Hitchcock, James Bond, Star Trek, and some other terrific double features in August at the Castro

The double bill is almost a lost art, but this month you can find many excellent examples at the Castro.

Let’s start with Hitchcock Wednesdays (my label). Each Wednesday in August, San Francisco’s best movie theater matches a feature from the master of suspense with an appropriate non-Hitchcock title:

  • August 7: Strangers on a Train and Curtis Hanson’s Bad Influence
  • August 14: Psycho and Alan Rudolph’s Remember My Name
  • August 21: Frenzy and Richard Fleischer’s largely forgotten The Boston Strangler
  • August 28: Vertigo and Mel Brooks’ Hitchcock parody, High Anxiety. They’ll be screening a rare, pre-restoration print from Vertigo’s 1983 reissue.

They’re missing my favorite, Rear Window.

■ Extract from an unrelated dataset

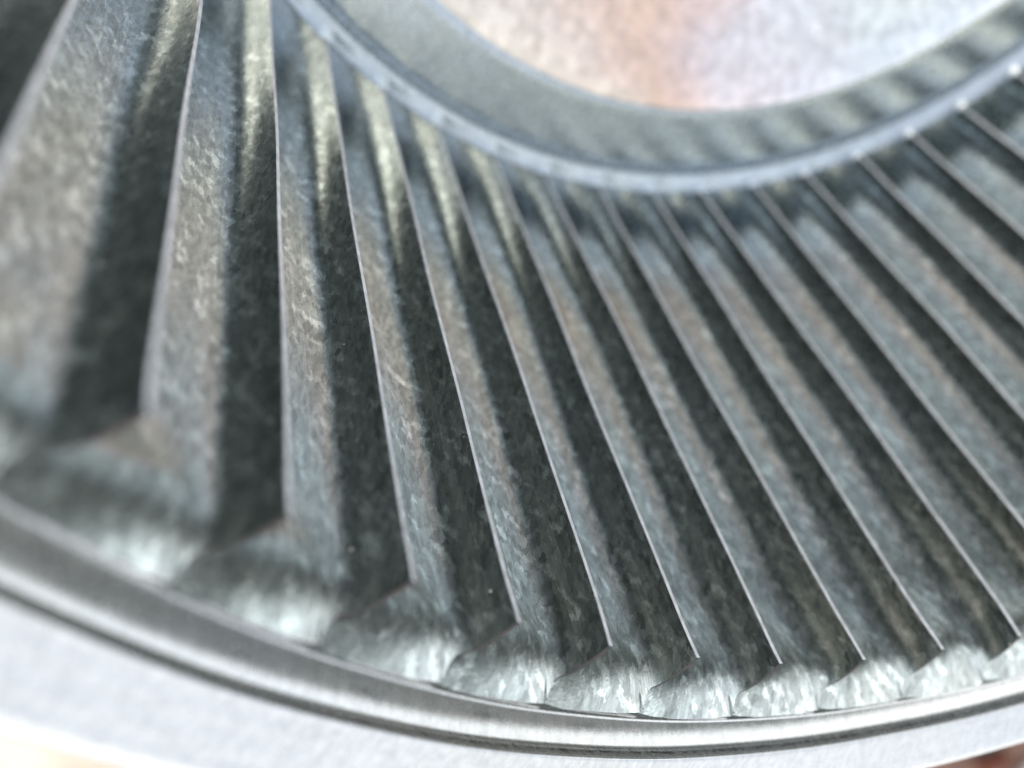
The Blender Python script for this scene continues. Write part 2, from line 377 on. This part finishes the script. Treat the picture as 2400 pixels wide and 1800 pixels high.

I wonder what would make the right second feature for that one?

Strangers on a Train

On Sunday, August 4, you can watch The Princess Bride with Max Reinhardt‘s 1935 production of A Midsummer Night’s Dream. This flawed but fascinating movie gives James Cagney, Olivia de Havilland, Joe E. Brown, and other Warner Brothers stars a chance to do Shakespeare, and most of them do it quite well. Mickey Rooney makes the perfect Puck.

You want tough-as-nails women caught in organized crime? On Thursday, August 15, John Cassavetes’ Gloria plays with Quentin Tarantino’s overlooked Jackie Brown.

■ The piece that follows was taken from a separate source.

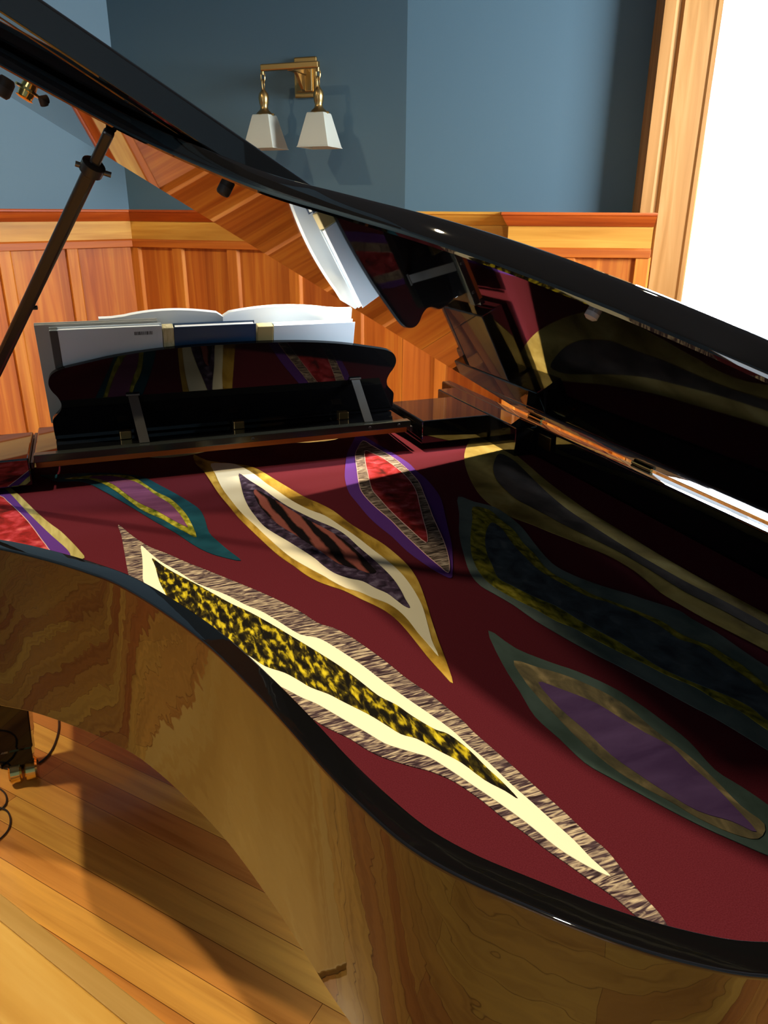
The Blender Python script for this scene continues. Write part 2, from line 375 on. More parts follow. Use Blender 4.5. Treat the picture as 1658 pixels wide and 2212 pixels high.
# key bed, fallboard, key slip, cheeks
obj('key_bed', kbox(-.435, 1.19, 2.10, 2.50, .60, .70), M_black, piano, bevel=.004)
obj('fallboard', kbox(-.40, 1.155, 2.34, 2.365, .72, .955), M_black, piano, bevel=.004)
for k0, k1 in ((-.435, -.385), (1.14, 1.19)): obj('key_arm', kbox(k0, k1, 2.42, 2.56, .645, .90), M_black, piano, bevel=.012)
bm = B(); box(bm, -.385, 1.14, 2.37, 2.52, .70, .725); kb = obj('keyboard', T(bm), mat('ivory_keys', '#e8e2d2', .3), piano)
for i in range(51):
    if i % 7 in (2, 6): continue
    x = -.385 + (i+1)*1.525/52; bm = B(); box(bm, x-.006, x+.006, 2.37, 2.465, .725, .737); obj('black_key', T(bm), M_blacksat, kb)
# legs
def leg(k, q):
    bm = B()
    prof = [(.075, .645), (.075, .60), (.066, .585), (.062, .30), (.050, .135), (.050, .125), (.045, .115), (.043, .062)]
    rows = []
    for r, z in prof: rows.append([bm.verts.new((k+sx*r, q+sy*r, z)) for sx, sy in ((-1,-1),(1,-1),(1,1),(-1,1))])
    for i in range(len(rows)-1):
        for j in range(4): bm.faces.new((rows[i][j], rows[i][(j+1)%4], rows[i+1][(j+1)%4], rows[i+1][j]))
    bm.faces.new(rows[0]); bm.faces.new(rows[-1][::-1])
    lg = obj('leg', T(bm), M_desk, piano, bevel=.003)
    bm = B()
    for s in (-1, 1):
        prof = [(.012, -.013), (.024, -.013), (.029, -.009), (.029, .009), (.024, .013), (.012, .013)]
        prof = [(a*1.2, b*1.35) for a, b in prof]
        Mx = Matrix.Translation((k + .012 + s*.0205, q - .030, .0352)) @ Matrix.Rotation(R(90), 4, 'Y')
        lathe(bm, prof, n=28, M=Mx)
    wv = T(bm); cw = obj('caster_wheel', wv, M_brass2, lg, smooth=True)
    bm = B(); tube(bm, [(k, q, .064), (k, q, .050)], .020, 20); tube(bm, [(k, q, .052), (k+.012, q-.028, .030)], .009, 10); obj('caster_fork', T(bm), M_brass2, lg, smooth=True)
leg(-.352, 2.075); leg(1.10, 2.075); leg(.76, .62)
# pedal lyre (behind the legs, under the key bed)
bm = B(); box(bm, .28, .30, 2.02, 2.05, .10, .60); box(bm, .46, .48, 2.02, 2.05, .10, .60); box(bm, .24, .52, 1.99, 2.10, .06, .15)
ly = obj('pedal_lyre', T(bm), M_black, piano, bevel=.004)
for x in (.31, .38, .45): bm = B(); box(bm, x-.012, x+.012, 2.10, 2.22, .075, .085); obj('pedal', T(bm), M_brass2, ly, bevel=.004)

# ---- lid: a plane hinged along the spine; (t,q) = distance from hinge, along the spine
AL = R(31.25); KH, ZH = 1.19, 1.002
def Lp(t, q, o): return P(KH - t*math.cos(AL) + o*math.sin(AL), q, ZH + t*math.sin(AL) + o*math.cos(AL))
lid_curve = [(1.625, 1.80), (1.618, 1.70), (1.594, 1.61), (1.54, 1.53), (1.462, 1.468), (1.388, 1.415), (1.31, 1.348), (1.25, 1.275), (1.200, 1.195), (1.160, 1.120),
  (1.128, 1.050), (1.104, .975), (1.085, .90), (1.064, .82), (1.042, .735), (1.020, .665), (.995, .60), (.965, .54), (.930, .480), (.882, .415), (.83, .365), (.75, .31), (.66, .275), (.55, .25), (.45, .242), (.33, .255), (.21, .30), (.11, .39), (.04, .53), (.006, .70), (0, .9)]
lc = [(v.x, v.y) for v in spline([(a, b, 0) for a, b in lid_curve], 5)]
lid_poly = [(.014, 1.935), (1.625, 1.935)] + [(max(a, .014), b) for a, b in lc[:-1]]
def slab(poly, o0, o1, r=.006):
    """board with rounded arrises in lid coordinates"""
    bm = B(); n = len(poly)
    def ins(d):
        out = []
        for i in range(n):
            a = Vector(poly[i-1]); b = Vector(poly[i]); c = Vector(poly[(i+1)%n]); t1 = (b-a).normalized(); t2 = (c-b).normalized()
            n1 = Vector((-t1.y, t1.x)); n2 = Vector((-t2.y, t2.x)); m = (n1+n2); m = m/max(m.dot(n1), .3) if m.length > 1e-6 else n1
            out.append((b.x - m.x*d*sgn, b.y - m.y*d*sgn))
        return out
    ar = sum(poly[i][0]*poly[(i+1)%n][1]-poly[(i+1)%n][0]*poly[i][1] for i in range(n)); sgn = -1 if ar > 0 else 1
    prof = [(r, o0), (r*.3, o0+r*.3), (0, o0+r), (0, o1-r), (r*.3, o1-r*.3), (r, o1)]
    rows = [[bm.verts.new(Lp(a, b, o)) for a, b in ins(d)] for d, o in prof]
    for i in range(len(prof)-1):
        for j in range(n): bm.faces.new((rows[i][j], rows[i][(j+1)%n], rows[i+1][(j+1)%n], rows[i+1][j]))
    for row in (rows[0], rows[-1]):
        src = ins(r)
        for t in tessellate_polygon([[Vector((a, b, 0)) for a, b in src]]): bm.faces.new([row[i] for i in t])
    return bm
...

And speaking of Tarantino, Pulp Fiction screens on Friday, August 16
with Jean-Luc Godard’s Band of Outsiders play.

Jackie Brown

Cool police detectives make an appearance on Thursday, August 29 with Bullitt and Dirty Harry. In one, Steve McQueen became the first person to say bullshit in a Hollywood feature. In the other, Clint Eastwood created a franchise.

I haven’t yet seen Jim Jarmusch’s new horror comedy, The Dead Don’t Die. You can not only see it at the Castro, but you can make your own choice of second feature. On Thursday, August 8, it’s screening with the movie that started it all, Night of the Living Dead (you can read my essay). The next day, you can see Jarmusch’s version along with The Return of the Living Dead.

Night of the Living Dead

The year 1982 saw a lot of sci-fi, fantasy, and horror – all with cutting-edge special effects. So, for three days in a row, the Castro will screen big titles from that year:

  • Thursday, August 22: Blade Runner (the final cut) will run with Tron. If you’re not familiar with them, Blade Runner is the ultimate science fiction noir. Tron is a light show with a little bit of a plot.
  • Friday, August 23: The Thing and Cat People. Both are remakes of low-budget, post-war horror movies, remade major directors of the time: John Carpenter and Paul Schrader.
  • Saturday, August 24: This day we have a triple bill; but a strange one. Poltergeist and Halloween III: Season of the Witch are horror films. If there’s an opposite of horror movies, E.T. The Extra-Terrestrial is it.

Speaking of triple features, on Sunday, August 25, you can watch three James Bond movies with three different James Bonds: Goldfinger, On Her Majesty’s Secret Service, and Moonraker. None of them are amongst my favorites in the series.

Some movies are just too long to be part of a double bill. So Lawrence of Arabia, a masterpiece that comes to the Castro frequently, is playing by itself on the weekend of August 10 and 11. It’s being projected, as it should be, in 70mm (I also accept 4K DCP).

Another film playing all by itself is the most beloved Star Trek feature, The Wrath of Khan (Saturday, August 17). But this is more than just the movie. This Drag hosted Oasis Presents event will have costume and Captain Kirk impersonation contests.

Star Trek II: The Wrath of Khan

And that’s not the only Star Trek movie on the schedule. On Friday, August 30, Star Trek IV: The Voyage Home will play with Nicholas Meyer’s time travel, romantic comedy thriller Time After Time. And that is a damn near perfect double bill.